Conversation with Adi Agashe '17, co-author of Swipe to Unlock

1.     What prompted you all to write this book?

A few years ago, I spent a good half an hour searching Amazon for a book that would help give me a high-level overview of the tech concepts I needed to know to excel at interviews and better understand the technical implications when making business strategy decisions in the tech industry. I found that nothing of the sort existed. The information I sought was scattered across the web, written with various levels of presumed knowledge. Although there are hundreds of books to teach beginners to code, I found nothing to help me better understand the underlying technology concepts.

So my friends from Microsoft – Neel Mehta and Parth Detroja –  and I decided to write a book to help people interested in working on the business side of tech understand things like how Google search actually works or the business rationale behind why Amazon changes product prices 2.5 million times a day. Our book is called Swipe to Unlock — check it out on Amazon!

We have been reaching out to clubs and career services at universities to get the word out. We broke even a few weeks ago and recently hit #1 Best Seller on Amazon.

2.     Many employers use a student’s degree as a signal that they have mastered their area of study. Do you think students without STEM degrees, even if they ace the tech side of the interview, would still be at disadvantage when compared to students who do just as well on the interview but also hold a STEM degree?

I don’t think you need to know how to code to work in tech, however it is extremely difficult to get offers without having a high level understanding of how everyday tech — think Spotify, Snapchat, Apple Pay — works under the hood.

I think my high-level understanding of tech really helped me in my interview. For example, if you are applying for a non-software engineering role at Google, you most likely won’t be asked to explain how Google’s ad-targeting algorithm works. But they might ask you how you could increase ad revenue from a particular market segment. If you know how Google's ad platform works, you'll be in a far stronger position to come up with good growth strategies. Little tech-side insights like that helped my interview answers stand out from the pack.

3.     The tech industry is constantly evolving at an incredible speed. Even engineers with strong computer science backgrounds have trouble keeping up with these developments. Do you think Swipe to Unlock would provide students without backgrounds in STEM a strong enough foundation in tech to continue developing with the industry; let’s say 5 years from now?

We plan on updating the book with new insights as the industry changes.

4.     What advice do you have for our readers who are interested in pursuing a job in the tech industry?

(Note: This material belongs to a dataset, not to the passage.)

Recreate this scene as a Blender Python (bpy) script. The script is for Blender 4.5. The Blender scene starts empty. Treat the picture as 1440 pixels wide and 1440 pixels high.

I did a lot of networking. Essentially, I would reach out cold to people who currently had a job I wanted via LinkedIn. People are actually more receptive to a 15 minute chat with a stranger than you might think. The key to getting people to be willing to chat with you is really personalizing the message to why you want to talk to that particular person rather than why you want to chat with someone with their job. For instance, if you mention that you and your perspective conversation partner both went to the same school, majored in the same subject, or worked in the same industry previously, and you wanted to learn how those experiences helped prepare them for their current role, that would be much more effective in getting a response. You can expect someone with a competitive job gets several messages daily asking to chat. Make sure your message isn’t generic if you want people to make time for you.